Putting new employees into cohorts can be a powerful thing. Connecting workers with people who are learning the job at the same time can help them feel less isolated and alone when trying a new thing, and connected to the company through each other as they progress in their careers.
“We never think about cohorts [...] outside of the school context, but it also applies at work, and it’s very powerful,” said Amit Chauradia, assistant professor at the University of South Florida Muma College of Business, and co-author on a recent study.
Chauradia's research, however, revealed that if one person in the cohort isn’t happy, that feeling can spread, leading them to leave the organization and maybe take the rest of their cohort with them.
Here’s how HR managers can make sure cohorts help employees instead of encouraging them to leave.
Cohorts can help people stay, or push them to leave
In the study, published in the Journal of General Management, researchers analyzed survey data from 656 new employees from 32 cohorts at a global information technology services firm.
The bonding is similar to that in a group of people going into high school or college at the same time. “As a small group, you go through training together for several weeks, and are connected and stay in touch like an incoming class,” said Chauradia.
They found that when some members of the cohort start looking for another job, a newcomer is likely to do the same and then leave the organization. Notably, one thing that might keep someone at a job is a preference for the organization's geographic location.
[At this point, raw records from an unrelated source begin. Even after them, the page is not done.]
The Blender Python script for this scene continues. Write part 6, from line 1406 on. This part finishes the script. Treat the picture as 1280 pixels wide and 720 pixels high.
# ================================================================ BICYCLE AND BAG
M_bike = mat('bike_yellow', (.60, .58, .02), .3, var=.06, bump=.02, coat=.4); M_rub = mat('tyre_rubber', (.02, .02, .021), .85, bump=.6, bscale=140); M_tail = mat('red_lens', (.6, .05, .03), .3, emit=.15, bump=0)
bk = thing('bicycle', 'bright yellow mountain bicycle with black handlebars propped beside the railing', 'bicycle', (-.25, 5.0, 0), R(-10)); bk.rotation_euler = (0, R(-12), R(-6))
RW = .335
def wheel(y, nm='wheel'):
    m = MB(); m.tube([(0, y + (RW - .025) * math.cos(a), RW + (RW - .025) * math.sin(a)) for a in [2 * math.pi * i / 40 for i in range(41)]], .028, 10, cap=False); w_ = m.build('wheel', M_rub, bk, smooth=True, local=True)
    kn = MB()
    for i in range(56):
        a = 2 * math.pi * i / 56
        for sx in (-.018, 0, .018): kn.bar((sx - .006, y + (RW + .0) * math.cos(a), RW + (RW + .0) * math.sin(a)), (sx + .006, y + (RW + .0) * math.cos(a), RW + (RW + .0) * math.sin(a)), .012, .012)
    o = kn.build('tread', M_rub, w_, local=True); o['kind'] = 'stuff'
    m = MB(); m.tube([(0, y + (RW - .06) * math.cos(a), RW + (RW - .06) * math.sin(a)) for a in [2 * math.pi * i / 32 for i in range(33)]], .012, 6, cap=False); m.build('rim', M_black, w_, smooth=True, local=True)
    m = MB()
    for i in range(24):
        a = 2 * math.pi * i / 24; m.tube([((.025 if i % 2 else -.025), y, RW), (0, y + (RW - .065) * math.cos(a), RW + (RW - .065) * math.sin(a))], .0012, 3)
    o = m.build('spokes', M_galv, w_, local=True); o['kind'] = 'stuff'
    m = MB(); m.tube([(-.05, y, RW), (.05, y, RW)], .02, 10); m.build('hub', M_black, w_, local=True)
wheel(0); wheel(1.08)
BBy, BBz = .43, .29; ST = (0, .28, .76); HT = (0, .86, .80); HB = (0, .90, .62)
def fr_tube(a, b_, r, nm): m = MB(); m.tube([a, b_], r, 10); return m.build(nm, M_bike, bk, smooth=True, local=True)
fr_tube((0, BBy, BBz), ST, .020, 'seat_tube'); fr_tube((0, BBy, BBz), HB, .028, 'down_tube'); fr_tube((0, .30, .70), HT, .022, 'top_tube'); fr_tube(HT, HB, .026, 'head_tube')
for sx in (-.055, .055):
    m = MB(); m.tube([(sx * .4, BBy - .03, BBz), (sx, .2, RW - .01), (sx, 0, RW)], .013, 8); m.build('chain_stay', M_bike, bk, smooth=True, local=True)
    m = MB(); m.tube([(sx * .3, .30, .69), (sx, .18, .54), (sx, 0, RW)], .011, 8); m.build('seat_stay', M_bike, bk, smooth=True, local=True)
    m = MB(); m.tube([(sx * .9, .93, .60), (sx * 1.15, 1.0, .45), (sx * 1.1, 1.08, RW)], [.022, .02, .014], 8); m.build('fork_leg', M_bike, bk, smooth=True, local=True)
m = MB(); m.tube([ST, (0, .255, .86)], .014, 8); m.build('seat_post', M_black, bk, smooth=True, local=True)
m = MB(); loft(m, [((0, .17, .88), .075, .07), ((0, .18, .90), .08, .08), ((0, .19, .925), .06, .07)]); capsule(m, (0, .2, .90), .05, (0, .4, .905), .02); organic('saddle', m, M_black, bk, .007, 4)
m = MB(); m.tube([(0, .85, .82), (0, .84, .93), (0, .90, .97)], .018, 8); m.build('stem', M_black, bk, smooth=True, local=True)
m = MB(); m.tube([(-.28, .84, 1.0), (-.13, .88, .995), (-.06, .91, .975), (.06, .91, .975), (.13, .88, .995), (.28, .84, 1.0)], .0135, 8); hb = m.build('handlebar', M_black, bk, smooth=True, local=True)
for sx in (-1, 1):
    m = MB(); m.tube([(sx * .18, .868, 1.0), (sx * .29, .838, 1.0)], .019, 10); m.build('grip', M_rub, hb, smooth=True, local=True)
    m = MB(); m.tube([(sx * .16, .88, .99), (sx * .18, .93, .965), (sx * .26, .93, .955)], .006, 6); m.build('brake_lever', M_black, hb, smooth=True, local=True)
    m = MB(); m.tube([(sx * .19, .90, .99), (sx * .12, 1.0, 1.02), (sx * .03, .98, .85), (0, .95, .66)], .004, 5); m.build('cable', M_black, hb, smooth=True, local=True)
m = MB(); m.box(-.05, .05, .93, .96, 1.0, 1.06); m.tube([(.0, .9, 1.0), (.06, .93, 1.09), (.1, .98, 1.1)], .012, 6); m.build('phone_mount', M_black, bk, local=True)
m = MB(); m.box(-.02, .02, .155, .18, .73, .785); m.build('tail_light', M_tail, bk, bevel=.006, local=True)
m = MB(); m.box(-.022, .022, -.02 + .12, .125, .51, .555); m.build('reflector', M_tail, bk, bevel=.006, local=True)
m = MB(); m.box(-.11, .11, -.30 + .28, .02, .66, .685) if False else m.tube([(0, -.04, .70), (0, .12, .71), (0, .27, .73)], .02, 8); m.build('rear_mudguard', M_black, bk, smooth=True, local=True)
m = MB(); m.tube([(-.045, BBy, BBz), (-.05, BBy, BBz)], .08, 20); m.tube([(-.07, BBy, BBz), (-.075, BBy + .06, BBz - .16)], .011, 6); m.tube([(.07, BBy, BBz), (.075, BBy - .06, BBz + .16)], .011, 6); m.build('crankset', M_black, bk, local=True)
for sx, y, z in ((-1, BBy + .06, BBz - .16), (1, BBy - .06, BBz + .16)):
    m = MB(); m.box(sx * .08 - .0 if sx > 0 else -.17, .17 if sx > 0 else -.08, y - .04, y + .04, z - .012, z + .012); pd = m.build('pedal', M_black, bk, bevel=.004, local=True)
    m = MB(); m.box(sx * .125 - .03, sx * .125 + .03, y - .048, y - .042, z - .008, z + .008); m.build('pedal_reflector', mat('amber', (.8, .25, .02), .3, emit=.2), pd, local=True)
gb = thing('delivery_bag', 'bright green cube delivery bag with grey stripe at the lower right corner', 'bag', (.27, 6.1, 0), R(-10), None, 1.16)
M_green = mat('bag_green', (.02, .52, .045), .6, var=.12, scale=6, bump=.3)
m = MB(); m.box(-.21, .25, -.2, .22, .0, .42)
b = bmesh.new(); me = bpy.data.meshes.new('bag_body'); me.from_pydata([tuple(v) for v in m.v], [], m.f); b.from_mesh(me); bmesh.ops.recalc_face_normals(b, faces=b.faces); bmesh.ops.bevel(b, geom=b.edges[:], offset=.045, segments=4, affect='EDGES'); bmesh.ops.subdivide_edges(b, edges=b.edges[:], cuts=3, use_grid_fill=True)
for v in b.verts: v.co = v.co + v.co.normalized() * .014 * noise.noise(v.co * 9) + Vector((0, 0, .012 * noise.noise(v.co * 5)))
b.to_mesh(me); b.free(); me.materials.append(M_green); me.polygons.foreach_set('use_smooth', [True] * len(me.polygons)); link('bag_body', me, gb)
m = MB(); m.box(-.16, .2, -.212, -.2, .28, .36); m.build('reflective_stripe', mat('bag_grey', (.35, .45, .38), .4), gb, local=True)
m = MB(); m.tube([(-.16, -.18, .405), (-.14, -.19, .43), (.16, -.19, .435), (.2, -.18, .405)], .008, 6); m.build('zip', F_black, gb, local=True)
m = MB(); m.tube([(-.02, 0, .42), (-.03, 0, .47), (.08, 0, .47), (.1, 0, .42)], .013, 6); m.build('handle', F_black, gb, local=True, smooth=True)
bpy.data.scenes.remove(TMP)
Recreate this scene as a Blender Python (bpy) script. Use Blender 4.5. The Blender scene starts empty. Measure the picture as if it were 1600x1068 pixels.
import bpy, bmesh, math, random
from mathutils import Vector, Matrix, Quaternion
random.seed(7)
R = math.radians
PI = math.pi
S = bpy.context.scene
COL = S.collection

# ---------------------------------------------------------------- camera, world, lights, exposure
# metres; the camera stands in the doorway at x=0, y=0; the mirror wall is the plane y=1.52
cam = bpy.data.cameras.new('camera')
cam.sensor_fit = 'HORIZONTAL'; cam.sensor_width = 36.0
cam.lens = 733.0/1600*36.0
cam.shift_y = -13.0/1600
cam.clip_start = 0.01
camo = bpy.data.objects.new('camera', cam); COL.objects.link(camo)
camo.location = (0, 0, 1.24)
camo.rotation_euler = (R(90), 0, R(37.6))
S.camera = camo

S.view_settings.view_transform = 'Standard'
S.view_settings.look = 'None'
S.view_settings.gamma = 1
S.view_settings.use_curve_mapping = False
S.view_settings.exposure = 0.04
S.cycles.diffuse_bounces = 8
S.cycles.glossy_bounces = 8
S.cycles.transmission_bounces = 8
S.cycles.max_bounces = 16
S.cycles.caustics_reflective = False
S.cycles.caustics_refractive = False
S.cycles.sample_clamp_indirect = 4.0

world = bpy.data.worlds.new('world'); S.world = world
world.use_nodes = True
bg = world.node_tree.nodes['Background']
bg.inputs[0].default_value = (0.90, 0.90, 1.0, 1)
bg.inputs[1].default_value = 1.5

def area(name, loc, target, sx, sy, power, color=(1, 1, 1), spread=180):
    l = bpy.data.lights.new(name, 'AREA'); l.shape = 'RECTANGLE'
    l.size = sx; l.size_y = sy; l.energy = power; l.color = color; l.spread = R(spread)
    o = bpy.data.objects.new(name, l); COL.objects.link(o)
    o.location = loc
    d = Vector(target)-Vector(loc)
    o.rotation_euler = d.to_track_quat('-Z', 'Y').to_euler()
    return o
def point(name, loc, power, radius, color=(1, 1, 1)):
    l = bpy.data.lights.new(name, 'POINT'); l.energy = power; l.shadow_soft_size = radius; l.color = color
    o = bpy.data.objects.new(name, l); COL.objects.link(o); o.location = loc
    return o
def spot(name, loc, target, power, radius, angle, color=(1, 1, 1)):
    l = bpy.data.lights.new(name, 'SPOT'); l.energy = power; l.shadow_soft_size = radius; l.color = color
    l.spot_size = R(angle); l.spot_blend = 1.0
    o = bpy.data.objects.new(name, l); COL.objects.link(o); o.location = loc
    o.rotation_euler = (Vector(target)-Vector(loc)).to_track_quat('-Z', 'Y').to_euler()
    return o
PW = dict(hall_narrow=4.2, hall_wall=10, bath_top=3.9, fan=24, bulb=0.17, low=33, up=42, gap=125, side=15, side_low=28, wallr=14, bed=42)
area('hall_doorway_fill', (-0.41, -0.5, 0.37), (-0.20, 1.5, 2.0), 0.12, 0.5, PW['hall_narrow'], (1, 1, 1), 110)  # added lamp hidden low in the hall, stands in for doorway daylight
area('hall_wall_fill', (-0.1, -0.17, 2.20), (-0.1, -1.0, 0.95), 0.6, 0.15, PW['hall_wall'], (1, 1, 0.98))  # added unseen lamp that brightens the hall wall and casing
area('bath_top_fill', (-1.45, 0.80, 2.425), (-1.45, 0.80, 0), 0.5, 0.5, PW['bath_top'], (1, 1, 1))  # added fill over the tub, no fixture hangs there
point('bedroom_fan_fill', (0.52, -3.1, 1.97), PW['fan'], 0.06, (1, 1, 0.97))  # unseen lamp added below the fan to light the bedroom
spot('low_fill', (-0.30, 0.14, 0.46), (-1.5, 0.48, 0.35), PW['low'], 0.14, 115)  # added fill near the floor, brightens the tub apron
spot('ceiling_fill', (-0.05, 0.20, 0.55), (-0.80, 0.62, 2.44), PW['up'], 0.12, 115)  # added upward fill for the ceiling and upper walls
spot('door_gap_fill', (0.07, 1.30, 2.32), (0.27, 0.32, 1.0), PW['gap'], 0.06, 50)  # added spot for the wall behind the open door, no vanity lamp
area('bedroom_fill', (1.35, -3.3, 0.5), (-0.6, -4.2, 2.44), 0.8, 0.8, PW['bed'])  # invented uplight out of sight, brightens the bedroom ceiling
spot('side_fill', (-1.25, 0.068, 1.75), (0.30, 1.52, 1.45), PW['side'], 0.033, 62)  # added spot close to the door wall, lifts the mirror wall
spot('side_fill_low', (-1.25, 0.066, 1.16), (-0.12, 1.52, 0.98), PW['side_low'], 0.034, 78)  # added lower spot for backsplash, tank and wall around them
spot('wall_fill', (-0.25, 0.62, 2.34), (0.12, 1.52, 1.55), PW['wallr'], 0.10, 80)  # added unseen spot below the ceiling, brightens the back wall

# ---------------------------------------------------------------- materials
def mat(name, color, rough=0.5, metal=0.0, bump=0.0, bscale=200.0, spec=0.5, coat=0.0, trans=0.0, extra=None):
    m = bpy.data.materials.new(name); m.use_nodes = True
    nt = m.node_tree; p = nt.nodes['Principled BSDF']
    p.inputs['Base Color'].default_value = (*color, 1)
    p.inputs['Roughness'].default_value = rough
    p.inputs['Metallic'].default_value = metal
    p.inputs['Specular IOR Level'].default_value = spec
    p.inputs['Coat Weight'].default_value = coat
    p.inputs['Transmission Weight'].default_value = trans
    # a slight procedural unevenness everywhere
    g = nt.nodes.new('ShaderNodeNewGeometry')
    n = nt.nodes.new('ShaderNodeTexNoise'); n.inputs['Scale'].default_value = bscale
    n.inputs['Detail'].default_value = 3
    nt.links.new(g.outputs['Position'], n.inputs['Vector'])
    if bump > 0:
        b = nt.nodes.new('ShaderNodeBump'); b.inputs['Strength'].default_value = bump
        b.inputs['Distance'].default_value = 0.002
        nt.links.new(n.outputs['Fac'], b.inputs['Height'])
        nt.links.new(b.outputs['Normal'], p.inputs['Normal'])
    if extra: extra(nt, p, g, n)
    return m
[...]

While the survey looked at new employees in IT services, the idea of cohorts can cross industries and skills. A batch of new hires at a law firm, for example, can be a cohort. The same might be true for a bank or consulting firm. Participants come into a company and try to set their roots around the same time.
Use cohorts for good
The most successful use of cohorts happens when a company front-ends it, according to Shannon Gabriel, vice president of leadership solutions at TBM. Organizations are “bringing groups together and attaching them from day one, or even prior to day one,” Gabriel said. That’s because they find, especially with hourly workers, that someone is likely to leave once onboarding stops.
Cohorts should be considered part of the retention process, she added, because especially for newer and younger workers, being in a group of peers can help them feel more comfortable with asking questions about an organization and learning the landscape.
“It saves a lot of time and stress,” Gabriel said, because instead of worrying about asking someone what they might see as annoying questions, cohorts can go to a group of their peers for an answer or to be pointed in the right direction. This can happen through in-person interactions, internal technology tools or a mix of both.
It’s also important that someone is steering the group and to make sure that person wants the role. Gabriel worked with a company recently who selected two relatively new employees to mentor a cohort, both because they were interested and because they were seen to have potential leadership skills. “You really have to have somebody that’s motivated to do it,” Gabriel said.
Make cohorts work in the long run
While the mood of the cohort is important when its members first come onto the job, so is keeping track of them as they move through the company. “Even if you don’t have unions, you still have to pay attention to groups of people together for a long time,” said Chauradia. And even if participants move to different departments or roles, the connection of “we’ve been through this together” is still a powerful one, he added.
Chauradia also said that companies should remember that the contagion effect is very real. Departures can snowball, his research indicted. And if a cohort leaves collectively, he said, that could put a company in crisis.
“Having a group leave has been known to destroy companies forever, because you lose all that knowledge,” and, potentially, history within the firm, he said. “If you let one individual leave, that’s OK because the others can connect. If the whole group leaves, that’s really bad.”